Play 9) Now here is the big play: the DeAndre Jordan block on Chris Bosh with 45 seconds remaining. Despite the argument put up by the Heat, this play is clearly and indisputably a block and not a goaltend. From the first replay angle, it appears that the ball is on its way down, making it a goaltend. But, from the original camera angle the shot is clearly headed for the backboard. This is a fairly complicated rule, so let's break it down a little further.

  • On a regular field goal attempt, a player shall not touch any ball within the playing area that is on its downward flight with an opportunity to score.
  • On a bank field goal attempt, a player shall not touch any ball within the playing area that has already made contact with the backboard and is above rim level, whether the ball is on its upwards or downwards flight.

Because the shot is a bank attempt by Bosh, it is legal to block it any time before the ball hits the backboard, with no regard to the ball's angle of flight. Therefore, because Jordan made contact with the ball before it hit the backboard, it is a good and legal blocked shot.

Play 10) After Mario Chalmers misses a three pointer with under 20 seconds remaining, Blake Griffin quickly chases down the rebound, and, not wanting to shoot free throws, hands the ball off to Chauncey Billups. While Blake is giving the ball to Billups, Shane Battier tries to foul Griffin. An argument ensues where Battier is trying to convince the referee that Griffin should be shooting free throws. However, this is a pointless argument.

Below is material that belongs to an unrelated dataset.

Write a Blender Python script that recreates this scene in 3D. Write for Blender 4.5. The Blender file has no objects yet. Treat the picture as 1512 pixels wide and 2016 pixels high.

Since the Heat had not committed 4 fouls in overtime, or 2 fouls in the final 2 minutes of overtime, Miami had a foul to give, which results in a sideline inbound for the Clippers, no matter whether Battier fouled Griffin or Billups.

Hopefully this clears up some of your questions. If any of these explanations require further support, or any citizens have other questions regarding rules and calls, please leave them in the comments.